Harar was founded in either the 10thC or 13thC and its old walled city, which has 368 alleyways in a 1sq kilometer space is abolutely magical. The alleys wind their way arround courtyarded residences, tiny mosques, shrines, markets, shops, and churches, and the streets are lined by women selling vegetables and chat, roasting coffee, and weaving baskets. Men and children tend to cows and goats. The buildings, which have a slight Flintstonian quality in their shape and construction and ether white or painted bright hues. Everything begs to be photographed, except that people aren't keen on it, and i can't say i blame them. They're not putting on a show. They're just getting on with their lives.

I walked around aimlessly for hours and still didn't see everything, but this is why i gave myself more an one day here. I wanted to be at liberty be at leisure.
One thing that gets a bit wearing is the friendliness of the people. This is not unique to Ethiopia, but here i am. People are very friendly.
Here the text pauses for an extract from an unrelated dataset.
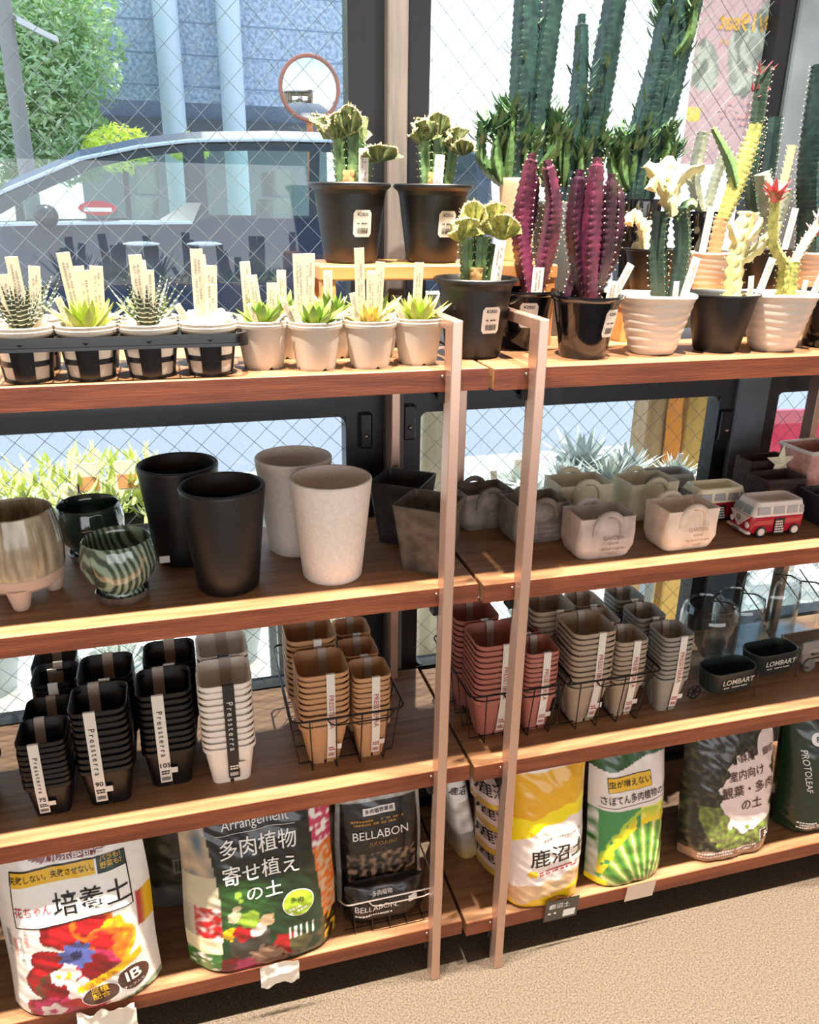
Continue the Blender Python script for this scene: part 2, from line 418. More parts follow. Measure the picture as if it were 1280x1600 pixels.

Anyone who knows a bit of English wants to say hello and ask where i am from. That is fine, but many of them will just walk along side me and keep talking to me or when i am sitting at a cafe will sit down and just start asking me questions. Some of them are guides looking for business, but morst of them just want to talk. I don't kmow if this would be different if i was not alone. And of course there are comments from men on my appearance. While it is nice to talk to people to learn about the culure and their experiences, sometimes i just want to be left alone to
walk or sit in silence.
Last night i went out for a traditional Ethiopian dinner, which is injera - a large, thin pancake made of tef, which i find both sour and delicious - and on it are dollops of different stews or meats. Fortunately, as Ethiopians have 2 fastings days (vegetarian days) per week, you can order fasting food and get a feast of spicy lentils, diferent vegetables, and other delights. You eat the food with the injera, but tearing off pieces and using them to pick up the food. No ultensils allowed. This suits me quite nicely. It was delicious and very cheap.
I walked back to the hotel after dinner, down streets that were pitch black and filled with large holes and speeding vehicles and people. Like a huge dork, i carried a flashlight, both to make myself visible, to cars and to avoid falling down. I'm sure i was mocked for my cautiousness, but at least i arrived at the hotel in one piece. It did, however, start to pour rain on my walk back and i returned drenched. The rain continues this morning, but appears to be subsiding, so i am waiting a bit over breakfast and blogging.

Speaking of breafast, i ate outside, under an awning, and watched two men lead three small goats out of a house an into a shed, one by one. It was quite cute. A fourth goat tried to follow, but was ushered back inside the house. Thean i heard the horrible, shrill cries of the goats as they were slaughtered. I'm not passing judgment. People can do what they like, but i've never actually heard that sound before and don't care to again. Of course, this is what i travel for: new experiences.


Betty-Lou said...

I remember you and I having injera in an Ethiopian restaurant in Seattle. It was delicious but now you've actually had it in Ethiopia. I am very happy that you are living your dreams.

Wandering North said...

Yep, i've often thought 'i could eat Ethiopian food everyday'. And now i am putting that to the test.